In this Latest Fitna, as ISIS obtrudes deep into southern Iraq toward balmy Baghdad, Sunni and Shia are again at each other’s throats, with Israel keeping a wary eye on events and Iran threatening to intercede on al-Maliki’s behalf, as it continues to do in Syria on al-Assad’s behalf.

Notably, the current ISIS leader, al-Bagdadi, has threatened to take the Iraqi capital as a preliminary to Jerusalem, and to reach New York. But if the Ayatollahs of Iran prop up Iraq’s teetering Shia government, the Fertile Crescent remains solidly dominated by the Shia Iranians, Iraqis, Alawite (Shia) Syrians, and Hezbollah in Lebanon. This axis is fundamentally detrimental to Israel, America, and Europe in particular, and to civilization and democracy worldwide.
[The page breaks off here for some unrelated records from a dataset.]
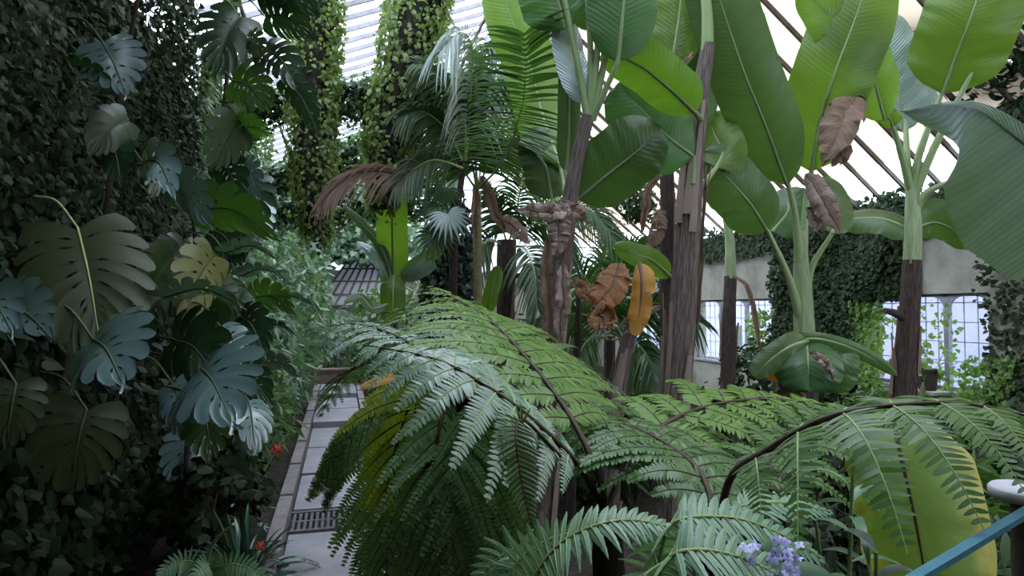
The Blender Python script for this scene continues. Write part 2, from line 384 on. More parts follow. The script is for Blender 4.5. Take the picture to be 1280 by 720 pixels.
def banana_leaf(root, pts, wpx, mat, roll=0, pet=None, name='leaf', fold=.22, droop=.25, wave=.04, wfreq=4, tears=0, half=(1, 1), seed=None, prof=banana_prof, rib=.017, label=None, ribmat='petiole', lean=.16):
    """pts: midrib from base to tip as sight-line points (px, py, d)"""
    seed = len(bpy.data.objects) if seed is None else seed
    P = [at(*p) for p in pts]; C = spline(P, 40); T = tangents(C)
    S, Nn = side_of(T, C, roll)
    W = wpx / 2 * np.mean([p[2] for p in pts]) / FPX
    mb = MB(); blade(mb, C, T, S, Nn, W, prof, fold, droop, wave, wfreq, seed, tears, half, lean)
    lf = part(name, mb, M[mat], root, label)
    rb = MB(); pp = ([at(*p) for p in pet] if pet else [])
    Q = np.vstack([spline(pp + [P[0]], 14)[:-1], C]) if pp else C
    k = len(Q) - len(C)
    rad = np.r_[np.linspace(rib * 1.9, rib * 1.25, k), np.linspace(rib * 1.2, rib * .25, len(C))]
    off = np.vstack([np.zeros((k, 3)), -Nn * rib * .4])
    rb.tube(Q + off, rad, 8)
    part('petiole', rb, M[ribmat], lf)
    return lf

def trunk(root, pts, rad, mat, name='trunk', n=26, ridge=.06, m=40, flakes=0, seed=0):
    P = [at(*p) for p in pts]; mb = MB(); mb.tube(P, rad, n, m, ridge=ridge, seed=seed)
    o = part(name, mb, M[mat], root)
    if flakes:
        g = np.random.default_rng(seed); C = spline(P, 60); T = tangents(C); fb = MB()
        R = np.interp(np.linspace(0, 1, 60), np.linspace(0, 1, len(rad)), rad)
        for _ in range(flakes):
            i0 = g.integers(2, 40); ln = g.integers(8, 20); ii = np.arange(i0, min(i0 + ln, 59)); a = g.uniform(0, 6.28)
            d = nrm(np.cross(T[i0], [math.cos(a), math.sin(a), .01])); e = np.cross(T[i0], d)
            t = np.linspace(0, 1, len(ii))[:, None]; w = R[i0] * g.uniform(.25, .6)
            c = C[ii] + d * (R[ii][:, None] * 1.06 + (.08 * R[i0] + g.uniform(0, .5) * R[i0] * t ** 3))
            fb.grid(np.stack([c - e * w * (1 - .6 * t), c + d * .15 * w, c + e * w * (1 - .6 * t)], 1))
        part('dead_sheath', fb, M['dead_pale' if mat == 'trunk' else 'dead'], o)
    return o

def frond(root, pts, Lp, mat, n=17, pn=26, pl=.075, roll=0, dr=.35, s0=.18, rmat='rachis', rr=.011, ang=(78, 45), seed=None, up=None, name='frond', lod=1, flat=.0, label=None, sides=(1, 1), rise=.1, prof=None, curl=.0, ribs=None):
    """bipinnate tree fern frond; pts: stalk from base to tip (px, py, d); Lp: longest pinna in metres; up: facing of the blade"""
    seed = len(bpy.data.objects) if seed is None else seed; g = np.random.default_rng(seed)
    C = spline([at(*p) for p in pts], 60); T = tangents(C)
    if up is None:
        S, U = side_of(T, C, roll)
    else:
        S = nrm(np.cross(T, np.asarray(up, float)))
        S = np.array([rot_about(S[i], T[i], math.radians(roll)) for i in range(60)]); U = np.cross(S, T)
    mb, rb = MB(), MB(); pb = mb if ribs else rb
    rb.tube(C, [rr * 1.3, rr, rr * .6, rr * .25], 7)
    ss = s0 + (1 - s0) * (np.linspace(0, 1, n) ** .92) * .985
    for i, s in enumerate(ss):
        k = s * 59; j = int(min(k, 58)); fr = k - j
        P0 = C[j] * (1 - fr) + C[j + 1] * fr
        q = (s - s0) / (1 - s0)
        ln = Lp * (prof(q) if prof else (min(1, (q + .12) / .38) ** .7 * (1 - max(0, q - .3) / .7) ** .75 + .02))
        a = math.radians(ang[0] + (ang[1] - ang[0]) * q)
        for sg, on in ((1, sides[0]), (-1, sides[1])):
            if not on: continue
            lg = ln * g.uniform(.9, 1.08); aa = a + g.normal(0, .07)
            D = nrm(T[j] * math.cos(aa) + S[j] * sg * math.sin(aa) + U[j] * (rise + g.normal(0, .06)))
            m = max(6, int(pn * (.35 + .65 * lg / Lp))); t = np.linspace(0, 1, m + 2)
            cv = P0 + lg * (D * t[:, None] - UPZ * (dr * g.uniform(.75, 1.25) * t[:, None] ** 2.2) * .8 + T[j] * curl * t[:, None] ** 2)
            tt = tangents(cv); un = nrm(U[j] - tt * np.sum(tt * U[j], 1, keepdims=True)); sd = np.cross(un, tt)
            mb.slot = 1; pb.tube(cv[::max(1, m // 8)], [rr * .38, rr * .12], 5, cap=False); mb.slot = 0
            tm = t[1:-1]; w0 = lg / m
            for s2 in (1, -1):
                l2 = pl * (lg / Lp) ** .35 * np.minimum(1, (tm + .06) / .16) ** .5 * (1 - tm) ** .55 * g.uniform(.85, 1.1, m) + .004
                X = nrm(tt[1:-1] * .38 + sd[1:-1] * s2 + un[1:-1] * .12 + g.normal(0, .06, (m, 3)))
                Z = nrm(un[1:-1] + g.normal(0, .12, (m, 3))); Z = nrm(Z - X * np.sum(X * Z, 1, keepdims=True)); Y = np.cross(Z, X)
                mb.inst(PINN_V, PINN_F, cv[1:-1], X, Y, Z, l2, np.full(m, w0 * .92), l2)
    f = part(name, mb, [M[mat], M[ribs]] if ribs else M[mat], root, label); part('rachis', rb, M[rmat], f)
    return f

def sword(root, pts, Lp, mat='sword', n=26, roll=0, up=None, s0=.1, w=None, dr=.3, rmat='rachis_green', seed=None, name='frond', ang=(80, 55), rise=.15, toothed=True, label=None, sides=(1, 1), rr=.006):
    """once-divided fern frond: broad toothed leaflets along a pale stalk"""
    seed = len(bpy.data.objects) if seed is None else seed; g = np.random.default_rng(seed)
    C = spline([at(*p) for p in pts], 60); T = tangents(C)
    if up is None: S, U = side_of(T, C, roll)
    else:
        S = nrm(np.cross(T, np.asarray(up, float))); S = np.array([rot_about(S[i], T[i], math.radians(roll)) for i in range(60)]); U = np.cross(S, T)
    L = np.sum(np.linalg.norm(np.diff(C, axis=0), axis=1)); wd = (L * (1 - s0) / n * 1.0) if w is None else w
    mb, rb = MB(), MB(); rb.tube(C, [rr * 1.4, rr, rr * .7, rr * .3], 6)
    for i, s in enumerate(s0 + (1 - s0) * np.linspace(0, .99, n)):
        k = s * 59; j = int(min(k, 58)); P0 = C[j] + (C[j + 1] - C[j]) * (k - j); q = (s - s0) / (1 - s0)
        ln = Lp * (min(1, (q + .15) / .35) ** .6 * (1 - max(0, q - .35) / .65) ** .7 + .03); a = math.radians(ang[0] + (ang[1] - ang[0]) * q)
        for sg, on in ((1, sides[0]), (-1, sides[1])):
            if not on: continue
            lg = ln * g.uniform(.92, 1.06)
            D = nrm(T[j] * math.cos(a) + S[j] * sg * math.sin(a) + U[j] * (rise + g.normal(0, .07)))
            m = 13; t = np.linspace(0, 1, m)
            cv = P0 + lg * (D * t[:, None] - UPZ * (dr * t[:, None] ** 2) * .7)
            tt = tangents(cv); un = nrm(U[j] - tt * np.sum(tt * U[j], 1, keepdims=True)); sd = np.cross(un, tt)
            hw = wd * .5 * np.minimum(1, (t + .1) / .2) * (1 - t ** 2.2) ** .8
            if toothed: hw = hw * (1 + .08 * (np.arange(m) % 2 * 2 - 1))
            G = np.stack([cv - sd * hw[:, None] - un * (.18 * hw)[:, None], cv + un * .002, cv + sd * hw[:, None] - un * (.18 * hw)[:, None]], 1)
            mb.grid(G, np.stack([np.broadcast_to([0, .5, 1.0], (m, 3)), np.broadcast_to(t[:, None], (m, 3))], -1))
            rb.tube(cv[:10] + un[:10] * .003, [.0022, .0008], 4, cap=False)
    f = part(name, mb, M[mat], root, label); part('rachis', rb, M[rmat], f)
    return f

def palm_frond(root, pts, Lp, mat='palm', n=46, roll=0, up=None, dr=.5, w=.03, s0=.2, ang=(65, 25), rise=.25, rmat='rachis_green', seed=None, rr=.014, name='frond', sides=(1, 1)):
    """feather palm frond: long narrow leaflets along a stalk"""
    seed = len(bpy.data.objects) if seed is None else seed; g = np.random.default_rng(seed)
    C = spline([at(*p) for p in pts], 60); T = tangents(C)
    if up is None: S, U = side_of(T, C, roll)
    else:
        S = nrm(np.cross(T, np.asarray(up, float))); S = np.array([rot_about(S[i], T[i], math.radians(roll)) for i in range(60)]); U = np.cross(S, T)
    mb, rb = MB(), MB(); rb.tube(C, [rr * 1.4, rr, rr * .6, rr * .2], 7)
    for s in s0 + (1 - s0) * np.linspace(0, 1, n) * .99:
        k = s * 59; j = int(min(k, 58)); P0 = C[j] + (C[j + 1] - C[j]) * (k - j); q = (s - s0) / (1 - s0)
        ln = Lp * (min(1, (q + .25) / .45) ** .6 * (1 - .45 * max(0, q - .4) / .6)); a = math.radians(ang[0] + (ang[1] - ang[0]) * q)
        for sg, on in ((1, sides[0]), (-1, sides[1])):
            if not on: continue
            lg = ln * g.uniform(.85, 1.1); aa = a + g.normal(0, .06)
            D = nrm(T[j] * math.cos(aa) + S[j] * sg * math.sin(aa) + U[j] * (rise + g.normal(0, .08)))
            t = np.linspace(0, 1, 7); cv = P0 + lg * (D * t[:, None] - UPZ * (dr * g.uniform(.7, 1.3) * t[:, None] ** 2.4) * .8)
            tt = tangents(cv); un = nrm(U[j] - tt * np.sum(tt * U[j], 1, keepdims=True)); sd = np.cross(un, tt)
            hw = (w * .5 * np.minimum(1, (t + .15) / .3) * (1 - t ** 1.8) ** .8)[:, None]
            mb.grid(np.stack([cv - sd * hw + un * hw * .3, cv, cv + sd * hw + un * hw * .3], 1))
    f = part(name, mb, M[mat], root); part('rachis', rb, M[rmat], f)
    return f

def fan_leaf(root, base, pet_from, R, mat, facing, axis, n=16, spread=125, drop=.35, seed=0):
    """fan palm leaf: ribs spreading from one point"""
    g = np.random.default_rng(seed); mb = MB(); Z = nrm(facing); X = nrm(axis - Z * np.dot(axis, Z)); Y = np.cross(Z, X)
    for a in np.linspace(-spread, spread, n):
        a = math.radians(a); D = X * math.cos(a) + Y * math.sin(a); t = np.linspace(0, 1, 7)
        lg = R * (1 - .25 * abs(a) / PI) * g.uniform(.92, 1.05)
        cv = base + lg * (D * t[:, None] - UPZ * drop * t[:, None] ** 3)
        tt = tangents(cv); sd = np.cross(Z, tt); hw = (R * .085 * np.minimum(1, t / .45 + .05) * (1 - np.maximum(0, t - .45) / .55) ** .9)[:, None]
        mb.grid(np.stack([cv - sd * hw - Z * hw * .5, cv, cv + sd * hw - Z * hw * .5], 1))
    f = part('leaf', mb, M[mat], root)
    if pet_from is not None:
        pb = MB(); pb.tube([pet_from, (np.asarray(pet_from) + base) / 2 + UPZ * .05, base], [.012, .008], 6, 12); part('petiole', pb, M['rachis_green'], f)
    return f

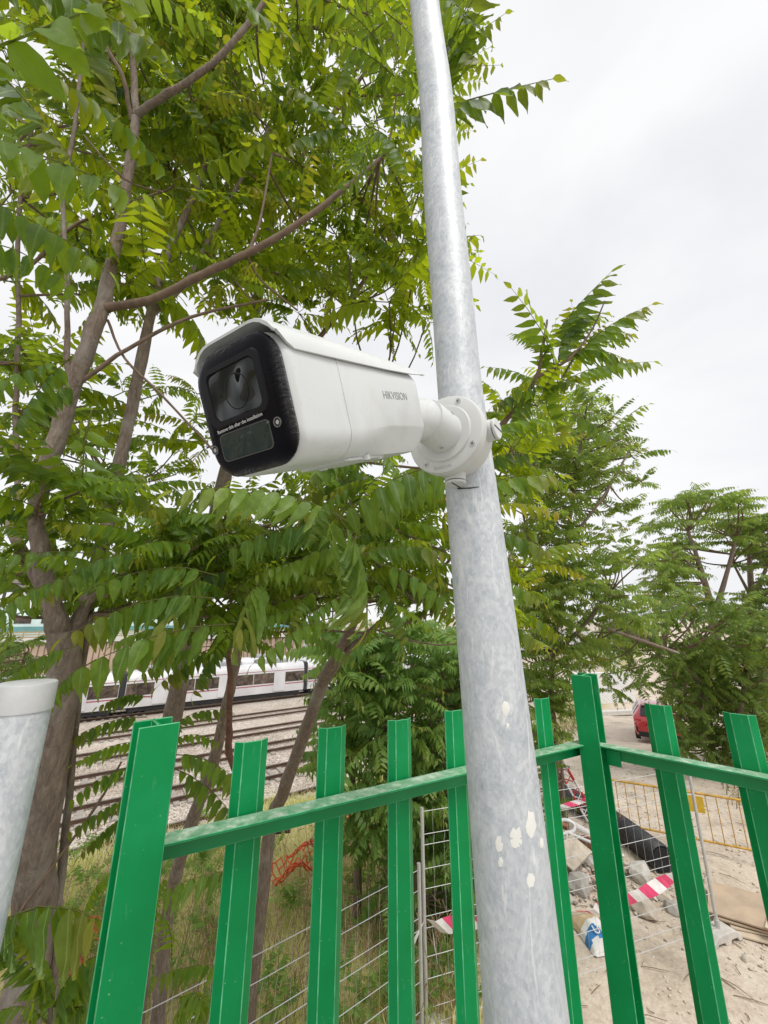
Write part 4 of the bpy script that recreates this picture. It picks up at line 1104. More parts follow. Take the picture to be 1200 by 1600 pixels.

So what is the West to do? Nothing…yet.

As a 4,000 year-old people, Jews have always been intimate with the scope and scale of history, and so have learned the art of how to remember the future and forecast the past. That means preparing for the worst (in this case, the triumph of ISIS in Iraq and the collapse of neighboring Jordan) while hoping for the best (that in Syria and Iraq ISIS and Al-Qaeda keep Iran’s Revolutionary Guards and Hezbollah occupied indefinitely). If rival evils are willing to wipe each other out while distracting dictators from actions against Israel, then nonintervention is the order of the day.

There are times when the polestar of impartiality must prevail, even if only for a fleeting time. For now, the sidelines never looked so good.